In the Laurentian rocks of Canada are large accumulations of carbonaceous matter, all of which is graphite, and that which is universally conceded to be derived from plant-tissue. The oxidation of graphite is artificially difficult, and in nature's laboratory slow; but it is inevitable, as we see in the decomposition of its outcrops and the blanching of exposed surfaces of clouded marbles, where the coloring is graphite. Thus the end is reached, and by observations in the field, the origin and relationship of the different carbon solids derived from organic tissue are demonstrated.

It only remains to be said, in regard to them, that all the changes enumerated may be imitated artificially, and that the stages of decomposition which we have designated by the names graphite, anthracite, coal, lignite, are not necessary results of the decomposition of plant-tissue. A fallen tree may slowly consume away, and all its carbonaceous matter may be oxidized and dissipated without exhibiting the phases of lignite, coal, etc.; and lignite and coal, when exposed to air and moisture, are burned away to ashes in the same manner, simply because in these cases complete oxidation of the carbon takes place, particle by particle, and the mass is not affected as a whole in such a way as to assume the intermediate stages referred to. Chemical analysis, however, proves that the process is essentially the same, although the physical results are different.

EVOLVED PRODUCTS.

The gradual wasting of plant-tissue in the formation of peat, lignite, coal, etc., may be estimated as averaging for peat, 20 to 30 per cent.; lignite, 30 to 50 per cent.; coal, 50 to 70 per cent.; anthracite, 70 to 80; and graphite, 90 per cent. of the original mass. The evolved products ultimately represent the entire organic portion of the wood--the mineral matter, or ash, being the only residuum. These evolved products include both liquids and gases, and by subsequent changes, solids are produced from some of them. Carbonic acid, carbonic oxide, nitrogenous and hydrocarbon gases, water, and petroleum, are mentioned above as the substances which escape from wood-tissue during its decomposition. That all these are eliminated in the decay of vegetable and animal structures is now generally conceded by chemists and geologists, although there is a wide difference of opinion as to the nature of the process.

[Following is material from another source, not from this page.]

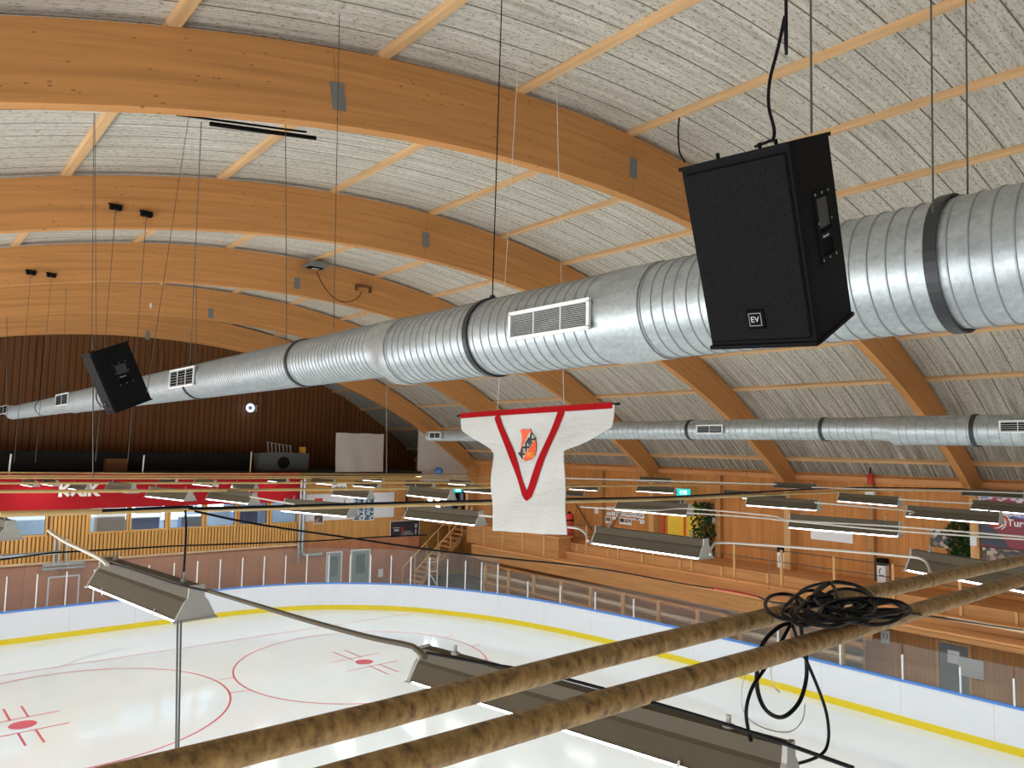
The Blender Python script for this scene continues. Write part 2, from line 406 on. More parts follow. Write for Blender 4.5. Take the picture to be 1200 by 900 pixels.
mb = MB(); mb.box((-5.6, -12, -.30), (31, YEND+.4, -.04), M['floor']); struct(mb, 'floor')
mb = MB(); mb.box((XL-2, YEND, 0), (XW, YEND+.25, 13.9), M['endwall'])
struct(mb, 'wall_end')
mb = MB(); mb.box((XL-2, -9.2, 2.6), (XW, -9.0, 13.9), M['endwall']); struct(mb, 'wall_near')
for px in (40, 184, 303, 400):
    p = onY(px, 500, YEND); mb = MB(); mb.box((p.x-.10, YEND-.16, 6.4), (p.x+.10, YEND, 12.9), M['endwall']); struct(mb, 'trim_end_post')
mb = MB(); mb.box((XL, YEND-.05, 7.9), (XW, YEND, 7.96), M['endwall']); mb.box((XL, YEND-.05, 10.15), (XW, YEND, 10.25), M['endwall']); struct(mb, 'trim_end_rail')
mb = MB(); mb.box((XW, -9, 0), (XW+.25, YEND+.25, 7.2), M['pinewall']); struct(mb, 'wall_right')
mb = MB(); mb.box((XW-.14, -9, 6.86), (XW, YEND, 7.06), M['benchtop']); struct(mb, 'trim_right_plate')
# pilasters on the right wall: slim ones at mid bay, broad ones under the arch feet, trough light put into their paler wood
for Y in (26.39, 19.41, 12.82, 33.6):
    mb = MB(); mb.box((XW-.24, Y-.13, 3.3), (XW, Y+.13, 6.86), M['bench']); struct(mb, 'trim_right_post')
for Y in ARCH_Y:
    mb = MB(); mb.box((XW-.55, Y-.13, 3.3), (XW, Y+.13, roof_z(XW-.55, RB)+.25), M['post']); struct(mb, 'trim_arch_foot')

# ------------------------------------------------------------------ ice and markings
BP = [(-12, 23.73), (10, 23.73), (14, 23.70), (18, 23.58), (21, 23.33), (24, 22.88), (26.6, 22.20), (29.0, 21.20), (31.2, 19.85), (32.9, 18.1), (34.1, 16.2), (34.75, 14.0), (34.92, 11.5), (34.92, 4), (34.92, 0), (34.4, -2.2), (33.0, -3.9), (31, -4.9), (28, -5.2), (-12, -5.2)]
BPv = [Vector((x, y, 0)) for y, x in BP]
BPATH = [BPv[0]] + smooth_path(BPv[1:-1], 6) + [BPv[-1]]
mb = MB()
mb.add([(p.x, p.y, 0.0) for p in BPATH], [list(range(len(BPATH)))], M['ice'])
mb.add([(-5.3, -12, -.03), (24, -12, -.03), (24, 35, -.03), (-5.3, 35, -.03)], [(0, 1, 2, 3)], M['ice'])
def ring(cx, cy, r, w, m, a0=0, a1=2*pi, z=.004, n=96):
    P = []
    for i in range(n+1):
        a = a0+(a1-a0)*i/n
        P += [(cx+(r-w/2)*cos(a), cy+(r-w/2)*sin(a), z), (cx+(r+w/2)*cos(a), cy+(r+w/2)*sin(a), z)]
    mb.add(P, [[2*i, 2*i+1, 2*i+3, 2*i+2] for i in range(n)], m)
def seg(a, b, w, m, z=.004):
    a = Vector((a[0], a[1], z)); b = Vector((b[0], b[1], z)); d = (b-a).normalized(); s = Vector((-d.y, d.x, 0))*w/2
    mb.add([a-s, b-s, b+s, a+s], [(0, 1, 2, 3)], m)
def disc(cx, cy, r, m, z=.005):
    mb.add([(cx+r*cos(2*pi*i/40), cy+r*sin(2*pi*i/40), z) for i in range(40)], [list(range(40))], m)
def pxseg(a, b, w, m): seg(onZ(*a, 0), onZ(*b, 0), w, m)
ring(4.72, 25.3, 4.43, .06, M['icered']); ring(14.13, 24.85, 4.5, .055, M['icered'])
disc(3.6, 25.04, .34, M['icered']); disc(14.13, 24.86, .32, M['icered'])
seg((-5.1, 30.55), (20.1, 30.6), .05, M['icered'])
for a, b in (((0, 846.5), (70, 833)), ((0, 863.5), (81, 847)), ((4, 831), (12, 845)), ((25, 827.5), (33, 840)), ((21, 859), (30, 874)), ((42, 855.5), (52, 870))):
    pxseg(a, b, .06, M['icered'])
for a, b in (((386, 777), (445, 765)), ((406, 787), (467, 774)), ((390, 764), (414, 774)), ((404, 762), (423, 770)), ((432, 780), (455, 790.5)), ((445, 779), (467, 787.5)),
             ((257, 797), (275, 794)), ((267, 812.5), (293, 809)), ((521, 747), (531, 744.5)), ((553, 757), (563, 754.5))):
    pxseg(a, b, .05, M['icered'])
ring(8.0, 28.6, 3.2, .10, M['icegrey'], 1.7, 3.0, .003, 30); ring(2.7, 27.0, 2.2, .09, M['icegrey'], 2.0, 4.2, .003, 30); ring(6.2, 24.5, 4.4, .08, M['icegrey'], 3.7, 4.6, .003, 30)
o = struct(mb, 'floor_ice')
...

It has been claimed that the evolved products enumerated above are the results of the primary decomposition of organic matter, and never of further changes in the residual products; i.e., that in the breaking-up of organic tissue, variable quantities of coal, anthracite, petroleum, marsh gas, etc., are formed, but that these are never derived, the one from the other. This opinion is, however, certainly erroneous, and the formation of any or all the evolved products may take place throughout the entire progress of the decomposition. Marsh gas and carbonic acid are seen escaping from the surface of pools where recent vegetable matter is submerged, and they are also eliminated in the further decomposition of peat, lignite, coal, and carbonaceous shale. Fire damp and choke-damp, common names for the gases mentioned above, are produced in large quantities in the mines where Tertiary or Cretaceous lignites, or Carboniferous coals or anthracites are mined. It has been said that these gases are simply locked up in the interstices of the carbonaceous matter and are liberated in its excavation; but all who have worked coal mines know that such accumulations are not sufficient to supply the enormous and continuous flow which comes from all parts of the mass penetrated. We have ample proof, moreover, that coal, when exposed to the air, undergoes a kind of distillation, in which the evolution of carbonic acid and hydrocarbon gases is a necessary and prominent feature.

The gas makers know that if their coal is permitted to lie for months or years after being mined, it suffers serious deterioration, yielding a less and less quantity of illuminating gas with the lapse of time. So coking coals are rendered dry, non-caking, and valueless for this purpose by long exposure.